◆ **Given instruction**
Write out every record below exactly as it appears.

Rows from a 3D scene dataset:
● ● ● ●
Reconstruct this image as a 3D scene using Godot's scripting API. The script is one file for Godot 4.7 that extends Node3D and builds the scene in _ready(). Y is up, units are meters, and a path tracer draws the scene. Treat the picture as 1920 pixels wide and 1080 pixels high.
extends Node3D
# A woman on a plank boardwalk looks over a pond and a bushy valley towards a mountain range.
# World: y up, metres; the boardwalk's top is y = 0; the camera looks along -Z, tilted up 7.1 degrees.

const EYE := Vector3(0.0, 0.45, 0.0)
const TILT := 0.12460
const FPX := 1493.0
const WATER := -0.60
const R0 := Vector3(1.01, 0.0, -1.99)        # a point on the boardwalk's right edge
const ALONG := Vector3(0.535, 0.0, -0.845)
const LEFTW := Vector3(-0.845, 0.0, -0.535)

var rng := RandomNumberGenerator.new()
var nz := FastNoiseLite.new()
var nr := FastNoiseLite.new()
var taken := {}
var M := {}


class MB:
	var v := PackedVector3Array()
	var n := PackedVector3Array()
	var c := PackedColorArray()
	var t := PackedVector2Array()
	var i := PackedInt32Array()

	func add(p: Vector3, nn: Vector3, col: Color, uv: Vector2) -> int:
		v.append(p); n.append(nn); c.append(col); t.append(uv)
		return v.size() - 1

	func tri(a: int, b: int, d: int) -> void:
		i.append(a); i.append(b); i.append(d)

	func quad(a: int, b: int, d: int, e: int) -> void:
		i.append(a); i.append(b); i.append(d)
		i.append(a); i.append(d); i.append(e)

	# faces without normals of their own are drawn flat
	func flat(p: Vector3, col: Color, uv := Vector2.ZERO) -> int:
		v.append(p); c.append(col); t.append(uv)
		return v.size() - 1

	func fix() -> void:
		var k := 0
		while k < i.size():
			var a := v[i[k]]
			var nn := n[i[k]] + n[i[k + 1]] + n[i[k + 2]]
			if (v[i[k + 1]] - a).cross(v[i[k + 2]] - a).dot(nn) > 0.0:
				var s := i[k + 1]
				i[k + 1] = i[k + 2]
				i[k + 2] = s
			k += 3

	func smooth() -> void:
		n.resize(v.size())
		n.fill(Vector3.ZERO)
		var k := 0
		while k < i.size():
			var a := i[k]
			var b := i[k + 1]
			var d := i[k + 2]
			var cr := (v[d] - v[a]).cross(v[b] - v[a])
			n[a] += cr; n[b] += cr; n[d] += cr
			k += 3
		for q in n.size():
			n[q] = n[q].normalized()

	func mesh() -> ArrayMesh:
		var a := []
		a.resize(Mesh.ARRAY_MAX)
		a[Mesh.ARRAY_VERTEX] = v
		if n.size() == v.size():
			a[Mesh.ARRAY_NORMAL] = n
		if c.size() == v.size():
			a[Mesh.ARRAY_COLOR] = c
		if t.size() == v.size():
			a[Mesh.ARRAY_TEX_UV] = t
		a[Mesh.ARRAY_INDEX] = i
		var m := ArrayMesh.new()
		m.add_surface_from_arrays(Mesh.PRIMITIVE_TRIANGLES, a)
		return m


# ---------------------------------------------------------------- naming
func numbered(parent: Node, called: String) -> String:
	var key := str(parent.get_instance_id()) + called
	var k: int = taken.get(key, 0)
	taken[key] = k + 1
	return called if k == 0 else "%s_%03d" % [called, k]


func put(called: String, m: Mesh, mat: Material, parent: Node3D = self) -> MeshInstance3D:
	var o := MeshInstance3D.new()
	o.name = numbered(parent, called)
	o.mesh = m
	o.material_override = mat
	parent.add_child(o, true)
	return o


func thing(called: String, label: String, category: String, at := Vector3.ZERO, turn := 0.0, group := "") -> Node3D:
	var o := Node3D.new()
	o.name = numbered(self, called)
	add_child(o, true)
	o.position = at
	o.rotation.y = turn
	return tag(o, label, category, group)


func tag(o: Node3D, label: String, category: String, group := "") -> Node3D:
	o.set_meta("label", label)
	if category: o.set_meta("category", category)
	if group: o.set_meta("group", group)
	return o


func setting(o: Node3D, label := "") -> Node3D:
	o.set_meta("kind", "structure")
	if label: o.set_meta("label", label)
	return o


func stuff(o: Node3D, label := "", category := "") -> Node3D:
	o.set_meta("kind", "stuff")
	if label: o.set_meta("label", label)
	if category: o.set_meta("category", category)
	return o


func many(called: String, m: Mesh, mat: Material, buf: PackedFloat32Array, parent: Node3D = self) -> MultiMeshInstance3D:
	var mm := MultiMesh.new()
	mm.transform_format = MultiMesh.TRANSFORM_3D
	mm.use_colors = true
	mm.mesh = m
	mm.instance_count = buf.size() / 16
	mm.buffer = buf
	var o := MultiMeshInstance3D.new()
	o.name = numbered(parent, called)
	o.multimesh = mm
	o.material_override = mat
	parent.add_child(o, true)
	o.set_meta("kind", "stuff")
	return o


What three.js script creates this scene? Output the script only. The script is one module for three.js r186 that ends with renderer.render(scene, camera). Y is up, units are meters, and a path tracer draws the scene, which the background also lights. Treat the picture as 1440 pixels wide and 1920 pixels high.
● ● ● ●
◆ **Solution**
Reconstruct this image as a 3D scene using Godot's scripting API. The script is one file for Godot 4.7 that extends Node3D and builds the scene in _ready(). Y is up, units are meters, and a path tracer draws the scene. Treat the picture as 1920 pixels wide and 1080 pixels high.
extends Node3D
# A woman on a plank boardwalk looks over a pond and a bushy valley towards a mountain range.
# World: y up, metres; the boardwalk's top is y = 0; the camera looks along -Z, tilted up 7.1 degrees.

const EYE := Vector3(0.0, 0.45, 0.0)
const TILT := 0.12460
const FPX := 1493.0
const WATER := -0.60
const R0 := Vector3(1.01, 0.0, -1.99)        # a point on the boardwalk's right edge
const ALONG := Vector3(0.535, 0.0, -0.845)
const LEFTW := Vector3(-0.845, 0.0, -0.535)

var rng := RandomNumberGenerator.new()
var nz := FastNoiseLite.new()
var nr := FastNoiseLite.new()
var taken := {}
var M := {}


class MB:
	var v := PackedVector3Array()
	var n := PackedVector3Array()
	var c := PackedColorArray()
	var t := PackedVector2Array()
	var i := PackedInt32Array()

	func add(p: Vector3, nn: Vector3, col: Color, uv: Vector2) -> int:
		v.append(p); n.append(nn); c.append(col); t.append(uv)
		return v.size() - 1

	func tri(a: int, b: int, d: int) -> void:
		i.append(a); i.append(b); i.append(d)

	func quad(a: int, b: int, d: int, e: int) -> void:
		i.append(a); i.append(b); i.append(d)
		i.append(a); i.append(d); i.append(e)

	# faces without normals of their own are drawn flat
	func flat(p: Vector3, col: Color, uv := Vector2.ZERO) -> int:
		v.append(p); c.append(col); t.append(uv)
		return v.size() - 1

	func fix() -> void:
		var k := 0
		while k < i.size():
			var a := v[i[k]]
			var nn := n[i[k]] + n[i[k + 1]] + n[i[k + 2]]
			if (v[i[k + 1]] - a).cross(v[i[k + 2]] - a).dot(nn) > 0.0:
				var s := i[k + 1]
				i[k + 1] = i[k + 2]
				i[k + 2] = s
			k += 3

	func smooth() -> void:
		n.resize(v.size())
		n.fill(Vector3.ZERO)
		var k := 0
		while k < i.size():
			var a := i[k]
			var b := i[k + 1]
			var d := i[k + 2]
			var cr := (v[d] - v[a]).cross(v[b] - v[a])
			n[a] += cr; n[b] += cr; n[d] += cr
			k += 3
		for q in n.size():
			n[q] = n[q].normalized()

	func mesh() -> ArrayMesh:
		var a := []
		a.resize(Mesh.ARRAY_MAX)
		a[Mesh.ARRAY_VERTEX] = v
		if n.size() == v.size():
			a[Mesh.ARRAY_NORMAL] = n
		if c.size() == v.size():
			a[Mesh.ARRAY_COLOR] = c
		if t.size() == v.size():
			a[Mesh.ARRAY_TEX_UV] = t
		a[Mesh.ARRAY_INDEX] = i
		var m := ArrayMesh.new()
		m.add_surface_from_arrays(Mesh.PRIMITIVE_TRIANGLES, a)
		return m


# ---------------------------------------------------------------- naming
func numbered(parent: Node, called: String) -> String:
	var key := str(parent.get_instance_id()) + called
	var k: int = taken.get(key, 0)
	taken[key] = k + 1
	return called if k == 0 else "%s_%03d" % [called, k]


func put(called: String, m: Mesh, mat: Material, parent: Node3D = self) -> MeshInstance3D:
	var o := MeshInstance3D.new()
	o.name = numbered(parent, called)
	o.mesh = m
	o.material_override = mat
	parent.add_child(o, true)
	return o


func thing(called: String, label: String, category: String, at := Vector3.ZERO, turn := 0.0, group := "") -> Node3D:
	var o := Node3D.new()
	o.name = numbered(self, called)
	add_child(o, true)
	o.position = at
	o.rotation.y = turn
	return tag(o, label, category, group)


func tag(o: Node3D, label: String, category: String, group := "") -> Node3D:
	o.set_meta("label", label)
	if category: o.set_meta("category", category)
	if group: o.set_meta("group", group)
	return o


func setting(o: Node3D, label := "") -> Node3D:
	o.set_meta("kind", "structure")
	if label: o.set_meta("label", label)
	return o


func stuff(o: Node3D, label := "", category := "") -> Node3D:
	o.set_meta("kind", "stuff")
	if label: o.set_meta("label", label)
	if category: o.set_meta("category", category)
	return o


func many(called: String, m: Mesh, mat: Material, buf: PackedFloat32Array, parent: Node3D = self) -> MultiMeshInstance3D:
	var mm := MultiMesh.new()
	mm.transform_format = MultiMesh.TRANSFORM_3D
	mm.use_colors = true
	mm.mesh = m
	mm.instance_count = buf.size() / 16
	mm.buffer = buf
	var o := MultiMeshInstance3D.new()
	o.name = numbered(parent, called)
	o.multimesh = mm
	o.material_override = mat
	parent.add_child(o, true)
	o.set_meta("kind", "stuff")
	return o


What three.js script creates this scene? Output the script only. The script is one module for three.js r186 that ends with renderer.render(scene, camera). Y is up, units are meters, and a path tracer draws the scene, which the background also lights. Treat the picture as 1440 pixels wide and 1920 pixels high.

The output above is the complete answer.